Artinya: Dan orang-orang yang apabila membelanjakan (harta), mereka tidak berlebih-lebihan, dan tidak (pula) kikir, dan adalah (pembelanjaan itu) di tengah-tengah antara yang demikian.

Allah memuji hamba-Nya yang bersikap sederhana dalam membelanjakan kekayaannya. Menurut Ibnu Katsir dalam tafsirnya: “orang yang bersikap demikian adalah orang yang tidak boros dalam memanfaatkan harta sampai berbelanja melebihi kebutuhan dan tidak pula kikir terhadap keluarganya sampai mengurangi hak-hak mereka dan tidak memberikan kecukupan bagi mereka. Dia berlaku adil, sederhana dan bertindak yang terbaik. Sebaik-baik perkara adalah yang pertengahan dan tidak berlebih-lebihan” (Tafsir Ibnu Katsir: 3/325).

Sikap pertengahan yang diperintahkan, adalah tidak kikir, tidak menahan, tidak berlebihan dan boros. Sikap terbaik dan seharusnya adalah pertengahan di antara semua sikap ekstrim di atas. Dan janganlah kamu jadikan tanganmu belenggu pada lehermu dan janganlah kamu terlalu mengulurkannya karena hal itu memebuat kamu menjadi tercela dan menyesal. (QS. Al-Isro’: 29)

Dalam hal praktiknya Ibnu Katsir menjelaskan bahwa “Allah swt memerintahkan agar seseorang bersikap sederhana di dalam kehidupannya, Dia mencela sikap kikir dan melarang sikap boros, yaitu tidak boleh bersikap pelit dan menahan harta dan tidak memberikannya kepada seorangpun.

Demikian pula tidak boleh berlebihan dalam membelanjakan harta, sehingga melebihi kemampuan orang, dan pengeluarannya melebihi penghasilannya. Akibat sikap kikir, orang menjadi sasaran celaan, cercaan dan pengacuhan.

Sedangkan sikap berlebihan mengulurkan bantuan di atas kemampuan dapat membangkrutkan orang sehingga tidak memiliki apa-apa lagi bahkan bisa terlilit hutang dan menjadi seperti hasir, yaitu sebuah hewan tunggangan yang tidak mampu lagi berjalan”. (Tafsir Ibnu Katsir: 3/36).

Dalam Islam ada larangan hidup boros dan bermewah-mewahan sehingga harta terbuang sia-sia dan hanya tinggal sedikit didermakan.
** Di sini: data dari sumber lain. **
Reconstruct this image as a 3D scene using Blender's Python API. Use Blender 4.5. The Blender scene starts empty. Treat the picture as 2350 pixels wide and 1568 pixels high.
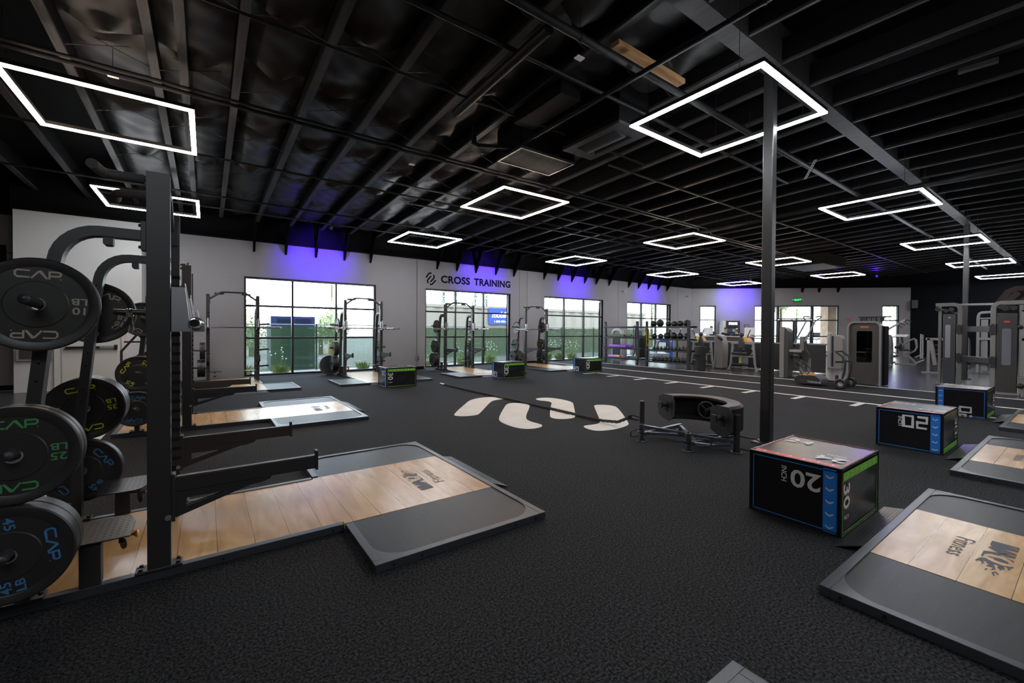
import bpy, bmesh, math, random
from math import sin, cos, pi, radians
from mathutils import Vector, Matrix

random.seed(7)
C = bpy.context.scene.collection
sc = bpy.context.scene

# ------------------------------------------------------------------ camera
CAM_H = 1.42
cam_data = bpy.data.cameras.new('camera')
cam_data.sensor_fit = 'HORIZONTAL'
cam_data.sensor_width = 36.0
cam_data.lens = 977.37 / 2350 * 36.0
cam_data.shift_y = -(784 - 768.03) / 2350
cam_data.clip_end = 300
cam = bpy.data.objects.new('camera', cam_data)
C.objects.link(cam)
sc.camera = cam
_yw, _p, _r = -0.622919, 0.0106057, 0.00567224
def _mat(y, p, r):
    Ry = Matrix(((cos(y), 0, sin(y)), (0, 1, 0), (-sin(y), 0, cos(y))))
    Rx = Matrix(((1, 0, 0), (0, cos(p), -sin(p)), (0, sin(p), cos(p))))
    Rz = Matrix(((cos(r), -sin(r), 0), (sin(r), cos(r), 0), (0, 0, 1)))
    return Rz @ Rx @ Ry
_M = _mat(_yw, _p, _r)
_w = lambda row: Vector((row[0], row[2], -row[1]))
_right, _down, _fwd = _w(_M[0]), _w(_M[1]), _w(_M[2])
cam.matrix_world = Matrix(((_right.x, -_down.x, -_fwd.x, 0), (_right.y, -_down.y, -_fwd.y, 0),
                           (_right.z, -_down.z, -_fwd.z, CAM_H), (0, 0, 0, 1)))

# ------------------------------------------------------------------ daylight, exposure
world = bpy.data.worlds.new('sky'); sc.world = world
world.use_nodes = True
nt = world.node_tree
bg = nt.nodes['Background']
tc = nt.nodes.new('ShaderNodeTexCoord'); sp = nt.nodes.new('ShaderNodeSeparateXYZ')
rp = nt.nodes.new('ShaderNodeValToRGB')
nt.links.new(tc.outputs['Generated'], sp.inputs[0]); nt.links.new(sp.outputs['Z'], rp.inputs[0])
rp.color_ramp.elements[0].position = 0.0; rp.color_ramp.elements[0].color = (0.93, 0.96, 1.0, 1)
rp.color_ramp.elements[1].position = 0.7; rp.color_ramp.elements[1].color = (0.62, 0.75, 1.0, 1)
nt.links.new(rp.outputs[0], bg.inputs['Color'])
SKY = 5.0
bg.inputs['Strength'].default_value = SKY

sc.view_settings.view_transform = 'Standard'
sc.view_settings.look = 'None'
sc.view_settings.exposure = 1.15
sc.view_settings.gamma = 1.0
sc.view_settings.use_curve_mapping = False
sc.cycles.use_denoising = True
sc.cycles.max_bounces = 8
sc.cycles.diffuse_bounces = 4
sc.cycles.glossy_bounces = 4
sc.cycles.transparent_max_bounces = 12
sc.cycles.sample_clamp_indirect = 6.0
sc.cycles.use_light_tree = True
LED = 34.0
WASH = 235.0

# ------------------------------------------------------------------ materials
def nodes_of(name):
    m = bpy.data.materials.new(name); m.use_nodes = True
    return m, m.node_tree, m.node_tree.nodes['Principled BSDF']
def mat(name, col, rough=0.5, metal=0.0, bump=0.0, scale=60.0, var=0.0, vscale=4.0, spec=0.5, coat=0.0, stretch=None):
    m, t, b = nodes_of(name)
    b.inputs['Base Color'].default_value = (*col, 1)
    b.inputs['Roughness'].default_value = rough
    b.inputs['Metallic'].default_value = metal
    b.inputs['Specular IOR Level'].default_value = spec
    b.inputs['Coat Weight'].default_value = coat
    if bump or var:
        tcn = t.nodes.new('ShaderNodeTexCoord')
        src = tcn.outputs['Object']
        if stretch:
            mp = t.nodes.new('ShaderNodeMapping'); mp.inputs['Scale'].default_value = stretch
            t.links.new(src, mp.inputs[0]); src = mp.outputs[0]
    if bump:
        n = t.nodes.new('ShaderNodeTexNoise'); n.inputs['Scale'].default_value = scale; n.inputs['Detail'].default_value = 3
        bp = t.nodes.new('ShaderNodeBump'); bp.inputs['Strength'].default_value = bump; bp.inputs['Distance'].default_value = 0.01
        t.links.new(src, n.inputs['Vector']); t.links.new(n.outputs['Fac'], bp.inputs['Height'])
        t.links.new(bp.outputs[0], b.inputs['Normal'])
    if var:
        n2 = t.nodes.new('ShaderNodeTexNoise'); n2.inputs['Scale'].default_value = vscale; n2.inputs['Detail'].default_value = 5
        r = t.nodes.new('ShaderNodeValToRGB')
        r.color_ramp.elements[0].position = 0.3; r.color_ramp.elements[1].position = 0.7
        r.color_ramp.elements[0].color = (*[max(0, c * (1 - var)) for c in col], 1)
        r.color_ramp.elements[1].color = (*[min(1, c * (1 + var)) for c in col], 1)
        t.links.new(src, n2.inputs['Vector']); t.links.new(n2.outputs['Fac'], r.inputs[0])
        t.links.new(r.outputs[0], b.inputs['Base Color'])
    return m
def emat(name, col, strength):
    m = bpy.data.materials.new(name); m.use_nodes = True; t = m.node_tree
    t.nodes.remove(t.nodes['Principled BSDF'])
    e = t.nodes.new('ShaderNodeEmission'); e.inputs['Color'].default_value = (*col, 1); e.inputs['Strength'].default_value = strength
    t.links.new(e.outputs[0], t.nodes['Material Output'].inputs[0])
    return m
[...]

Orang yang boros dan hidup mewah disebut sebagai saudara setan. Bagaimana mungkin seseorang bisa dengan tenang hidup mewah dan berfoya-foya, sementara banyak orang kelaparan dan hidup dalam kekurangan?

Penampilan terbaik adalah diberikan untuk Allah. (Pakaian, penampilan, dll) Al A’raf 31).

Artinya: Hai anak Adam, pakailah pakaianmu yang indah di setiap (memasuki) mesjid, makan dan minumlah, dan janganlah berlebih-lebihan. Sesungguhnya Allah tidak menyukai orang-orang yang berlebih-lebihan.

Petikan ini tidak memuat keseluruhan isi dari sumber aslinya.